The Melnyczuk Family Web Site

What's new in South Africa


This is for Anton & Liezel, tannie Laura & oom Jannie, and for GB & Jenny, Susan, Koos & Mary and everyone else in America.

I thought that I would tell you the essential South African news. I know you can read it on other places on the Internet anyway, but they tell you everything, not just the main things.

Scandals

Do you want me to tell you the good news or the bad news first? OK, here is the good news AND the bad news: Winnie is going to jail. Here's a pretty good article about it.

Socio-political

It's become increasingly centred around AIDS issues, thanks largely to the Treatment Action Campaign, who (amongst other things) are wanting the Minister of Health to be tried for culpable homicide. They are a well-organised group of committed people, and are gaining a lot of support.

Lifestyle

The government passed a law compelling shops to make people pay for plastic shopping bags. The theory behind this is that if people no longer get them for free, they won't waste them, and there will be less polution. So now you can either buy them at the prescribed minimum fee, or bring your own, or shop with big carry-all type bags, or carry your goods out of the shop without a bag.

Financial

Anton, you sent an e-mail asking what people say about the rand. Here's what they have said on Moneyweb, a radio programme on FMR which I enjoy. I wish I could tell you who said each of these things, but every time I switched on just too late to find out who was being interviewed. These opinions came from three different experts.
  • When the rand lost out so badly a year ago, it was due particulalry to foreign reaction against things like the Zimbabwe crisis. In the eyes of the world, Zimbabwe is in Southern Africa, so if it is falling down, the whole of Southern Africa is collapsing. (And of course President Mbeki's fraternising with President Mugabe didn't exactly help.) So now, the rand is back to where it was before all that, which is actually its natural position.

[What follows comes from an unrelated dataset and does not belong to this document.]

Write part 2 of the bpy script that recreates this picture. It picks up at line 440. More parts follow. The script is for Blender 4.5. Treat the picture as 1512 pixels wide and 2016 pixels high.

  • The rand is expected to continue increasing in value, but people don't want to speculate too much about where exactly it is going, except that some experts are pretty confident that it should break through the $7 barrier.

  • One of the reasons for the increase in the value of the rand which one should bear in mind, though, is that it is not just the rand which is increasing in value, but also the dollar which is declining. The dollar is declining against the Euro too, so it is not entirely a matter of the rand climbing. The rand's value has grown less against other currencies than against the dollar.

  • Some exporters are having a tougher time now, though. They relied on the fact that the weak rand made them competitive, and now the rand isn't as weak as they would have wanted it anymore! I saw a front page of the financial section of a newspaper recently in which one of the mine bosses (of Harmony Mines, I think) was announcing a crisis as a result of the strong rand.

  • On an indirectly related note: As a result of an error in thinking on the part of the people who decide what the lending rate for property loans should be, the entire country's inflation rate has been pushed 2% higher than it should have been for about 2 years. What happened was, they based their rates on the 1999 figures from the Department of Statistics, and 1999 was an outlier year. Someone from Investec figured this out the mistake and wrote a report on this, and things have now been adjusted, but in the meanwhile, the entire economy went through a speed wobble.

So if the experts are right, then you can hold onto your rands for a bit longer.